There is no such thing as a physical trend in store design these days, as recent openings prove.

In recent weeks there has been a flurry of new openings with Sainsbury’s, Gant, Maplin, The White Company, Missguided and John Lewis all opening, relocating or refurbishing existing stores.

At this point, it would be quite normal for those who follow such things to highlight one or more of them as an example of a trend and others might feel tempted to sit up and take notice.

Yet if there is one thing that marks out all the openings this year, it is that they are all different and that there is no such thing as a store design trend in late 2016.

Usually there are three in-store imperatives that need to be followed if success is to follow: differentiate; differentiate; differentiate

Indeed, it’s almost as if the trend is a ‘non-trend’, or do your own thing and don’t waste time looking over your shoulder at your neighbour.
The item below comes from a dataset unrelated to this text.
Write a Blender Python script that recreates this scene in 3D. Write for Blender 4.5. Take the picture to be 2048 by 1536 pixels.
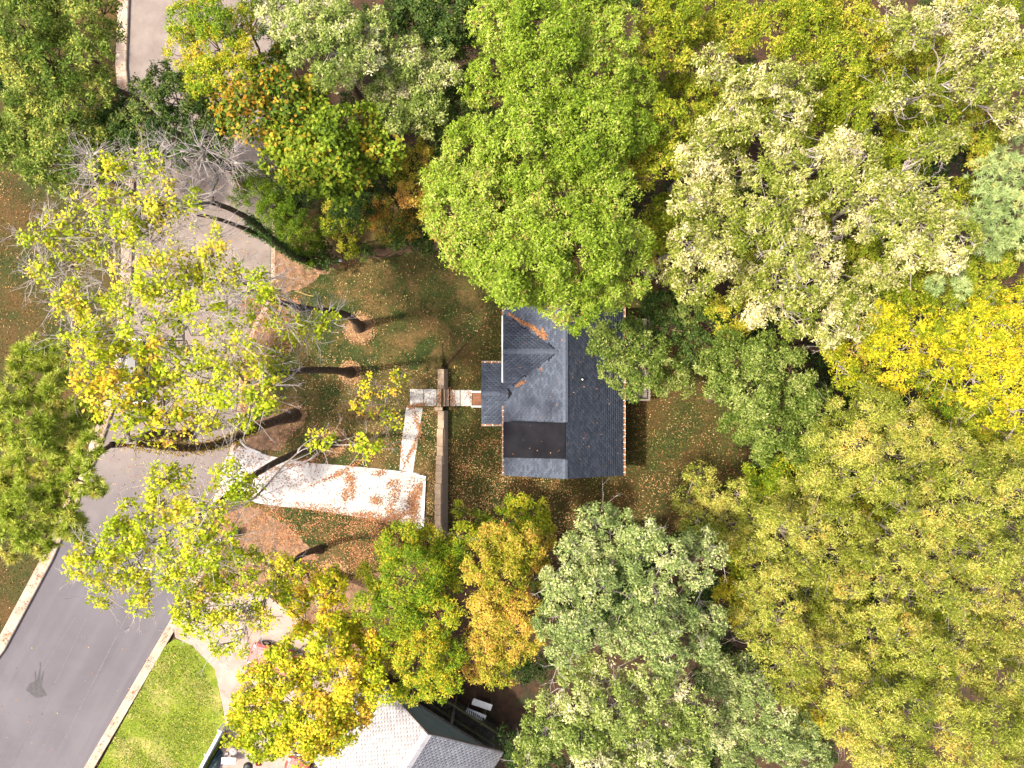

All of which makes sense if you subscribe to the view that usually there are three in-store imperatives that need to be followed if success is to follow: differentiate; differentiate; differentiate.

Yet talking to one of retail design’s great and good last week it was suggested that there are plenty of trends about, it’s just a matter of how you define the term.

The notion put forward was that a trend is not as tangible as we might once have supposed.

It’s a matter of how shoppers are guided when in-store and how the displays are martialled in order to evoke a response

In today’s store it’s less a matter of whether marble, oak or slate is used for the floor, all retailers know about this, it’s more about the customer journey.

Practically, this means that it’s a matter of how shoppers are guided when in-store and how the displays are martialled in order to evoke a response.

Or put another way, how are shoppers to be convinced that they should part with their money?

In the new scheme of things it’s not a matter of the palette of materials that is deployed, it’s a lot more than that.

It could be the service (certainly a trend when personalisation is considered), how the line is drawn between physical and online retail or something as straightforward as the way in which the shopper is guided through the shop.

A trend therefore can now be described as a combination of elements, physical and virtual that point shoppers in a particular direction … if you call that a trend.

In the age of uncertainty, what constitutes a trend seems to be a movable feast.